ROANOKE TIMES

                         Roanoke Times
                 Copyright (c) 1995, Landmark Communications, Inc.

DATE: TUESDAY, May 31, 1994                   TAG: 9405310011
SECTION: NATIONAL/INTERNATIONAL                    PAGE: A5   EDITION: METRO 
SOURCE: The Washington Post
DATELINE:                                 LENGTH: Medium


PREHISTORIC VIOLENCE WORSE THAN TODAY'S

Death by violence was at least 50 times more common among ancient peoples than it has been in the modern world, according to a new study of ethnographic records and human remains found in ancient burials. Still older prehistoric societies had violent death rates thousands of times higher. Recurrent warfare appears to have been the chief reason.

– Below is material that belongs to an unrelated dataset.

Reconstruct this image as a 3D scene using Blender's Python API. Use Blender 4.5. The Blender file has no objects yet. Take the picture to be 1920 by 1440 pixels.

"The price we pay in our modern civilization for being divided into nation-states is far lower than what we would be paying if the world were still tribalized," said Lawrence Keeley, an anthropologist at the University of Illinois at Chicago, whose findings are being published next year as a book by Oxford University Press.

Keeley calculated that if the world's current population were undergoing warfare at the rate attributed to prehistoric peoples, 22 million people would die violently every year. In fact, the highest estimate of violent deaths of all kinds during the entire 20th century is around 100 million.

Keeley's study focuses on societies that lived between 12,000 years ago and the present. Among the more recent tribal societies, the annual death rate from violence - averaged from estimates by various anthropologists who studied them - is close to 0.5 percent. In other words, this is the percentage of people who die by violent means each year. In the United States today, the comparable figure is around 0.01 percent - 50 times less. (This is usually expressed as 10 violent deaths per 100,000 population.)

In still older prehistoric societies, Keeley said, the violent death rates, probably largely from warfare, appear to range between 1 percent and 40 percent. He cited one village site dated at A.D. 1325 in what is now South Dakota. "There were 50 houses in this town, which meant that around 800 people lived there. Every house in the town had been burned to the ground."

Archaeologists found a mass grave containing skeletons of more than 500 people. Of the skulls that could be found, 94 percent bore scalping marks. Most of the bodies had been badly mutilated and left to rot.

Keeley said it is a myth that "pre-civilized" life was peaceful and happy, and that Western civilization is the root of all evil. "As societies evolve and become larger and more complex, less violent ways of resolving disputes are institutionalized," Keeley said. "What prevents war is politics."